**Information shown:**
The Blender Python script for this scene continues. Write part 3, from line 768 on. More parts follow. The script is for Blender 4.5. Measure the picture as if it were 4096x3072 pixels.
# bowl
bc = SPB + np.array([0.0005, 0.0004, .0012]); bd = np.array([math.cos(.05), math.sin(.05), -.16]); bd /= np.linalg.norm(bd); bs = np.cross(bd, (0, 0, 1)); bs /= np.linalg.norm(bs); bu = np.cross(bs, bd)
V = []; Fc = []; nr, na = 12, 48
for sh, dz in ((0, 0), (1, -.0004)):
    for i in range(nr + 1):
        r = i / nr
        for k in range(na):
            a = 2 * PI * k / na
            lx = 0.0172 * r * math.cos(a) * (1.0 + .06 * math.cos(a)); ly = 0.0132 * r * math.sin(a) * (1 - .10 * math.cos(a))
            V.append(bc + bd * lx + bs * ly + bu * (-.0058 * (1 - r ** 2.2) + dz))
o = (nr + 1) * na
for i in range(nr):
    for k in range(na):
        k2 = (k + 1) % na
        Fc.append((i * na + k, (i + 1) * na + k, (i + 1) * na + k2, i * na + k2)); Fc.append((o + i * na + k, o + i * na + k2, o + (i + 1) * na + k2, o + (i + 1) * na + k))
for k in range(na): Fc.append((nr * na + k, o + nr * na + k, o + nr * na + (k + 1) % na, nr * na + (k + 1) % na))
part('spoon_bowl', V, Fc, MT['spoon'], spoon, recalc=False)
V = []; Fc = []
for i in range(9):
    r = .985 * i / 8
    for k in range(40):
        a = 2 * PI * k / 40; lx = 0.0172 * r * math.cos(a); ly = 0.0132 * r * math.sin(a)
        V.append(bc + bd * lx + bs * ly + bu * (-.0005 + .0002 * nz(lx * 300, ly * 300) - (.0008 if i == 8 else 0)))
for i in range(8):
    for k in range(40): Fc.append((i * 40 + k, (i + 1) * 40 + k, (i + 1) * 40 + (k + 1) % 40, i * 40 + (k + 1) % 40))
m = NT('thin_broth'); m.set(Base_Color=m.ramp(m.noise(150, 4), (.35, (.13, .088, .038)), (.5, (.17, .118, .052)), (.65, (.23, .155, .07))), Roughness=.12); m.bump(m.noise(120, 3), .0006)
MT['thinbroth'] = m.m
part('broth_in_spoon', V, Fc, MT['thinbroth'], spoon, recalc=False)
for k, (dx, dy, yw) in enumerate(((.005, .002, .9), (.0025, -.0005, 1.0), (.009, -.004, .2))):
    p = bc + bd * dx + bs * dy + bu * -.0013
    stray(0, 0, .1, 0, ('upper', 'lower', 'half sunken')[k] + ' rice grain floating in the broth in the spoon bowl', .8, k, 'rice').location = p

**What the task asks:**
Return each line of the data exactly as written above.

**Answer to the exercise:**
The Blender Python script for this scene continues. Write part 3, from line 768 on. More parts follow. The script is for Blender 4.5. Measure the picture as if it were 4096x3072 pixels.
# bowl
bc = SPB + np.array([0.0005, 0.0004, .0012]); bd = np.array([math.cos(.05), math.sin(.05), -.16]); bd /= np.linalg.norm(bd); bs = np.cross(bd, (0, 0, 1)); bs /= np.linalg.norm(bs); bu = np.cross(bs, bd)
V = []; Fc = []; nr, na = 12, 48
for sh, dz in ((0, 0), (1, -.0004)):
    for i in range(nr + 1):
        r = i / nr
        for k in range(na):
            a = 2 * PI * k / na
            lx = 0.0172 * r * math.cos(a) * (1.0 + .06 * math.cos(a)); ly = 0.0132 * r * math.sin(a) * (1 - .10 * math.cos(a))
            V.append(bc + bd * lx + bs * ly + bu * (-.0058 * (1 - r ** 2.2) + dz))
o = (nr + 1) * na
for i in range(nr):
    for k in range(na):
        k2 = (k + 1) % na
        Fc.append((i * na + k, (i + 1) * na + k, (i + 1) * na + k2, i * na + k2)); Fc.append((o + i * na + k, o + i * na + k2, o + (i + 1) * na + k2, o + (i + 1) * na + k))
for k in range(na): Fc.append((nr * na + k, o + nr * na + k, o + nr * na + (k + 1) % na, nr * na + (k + 1) % na))
part('spoon_bowl', V, Fc, MT['spoon'], spoon, recalc=False)
V = []; Fc = []
for i in range(9):
    r = .985 * i / 8
    for k in range(40):
        a = 2 * PI * k / 40; lx = 0.0172 * r * math.cos(a); ly = 0.0132 * r * math.sin(a)
        V.append(bc + bd * lx + bs * ly + bu * (-.0005 + .0002 * nz(lx * 300, ly * 300) - (.0008 if i == 8 else 0)))
for i in range(8):
    for k in range(40): Fc.append((i * 40 + k, (i + 1) * 40 + k, (i + 1) * 40 + (k + 1) % 40, i * 40 + (k + 1) % 40))
m = NT('thin_broth'); m.set(Base_Color=m.ramp(m.noise(150, 4), (.35, (.13, .088, .038)), (.5, (.17, .118, .052)), (.65, (.23, .155, .07))), Roughness=.12); m.bump(m.noise(120, 3), .0006)
MT['thinbroth'] = m.m
part('broth_in_spoon', V, Fc, MT['thinbroth'], spoon, recalc=False)
for k, (dx, dy, yw) in enumerate(((.005, .002, .9), (.0025, -.0005, 1.0), (.009, -.004, .2))):
    p = bc + bd * dx + bs * dy + bu * -.0013
    stray(0, 0, .1, 0, ('upper', 'lower', 'half sunken')[k] + ' rice grain floating in the broth in the spoon bowl', .8, k, 'rice').location = p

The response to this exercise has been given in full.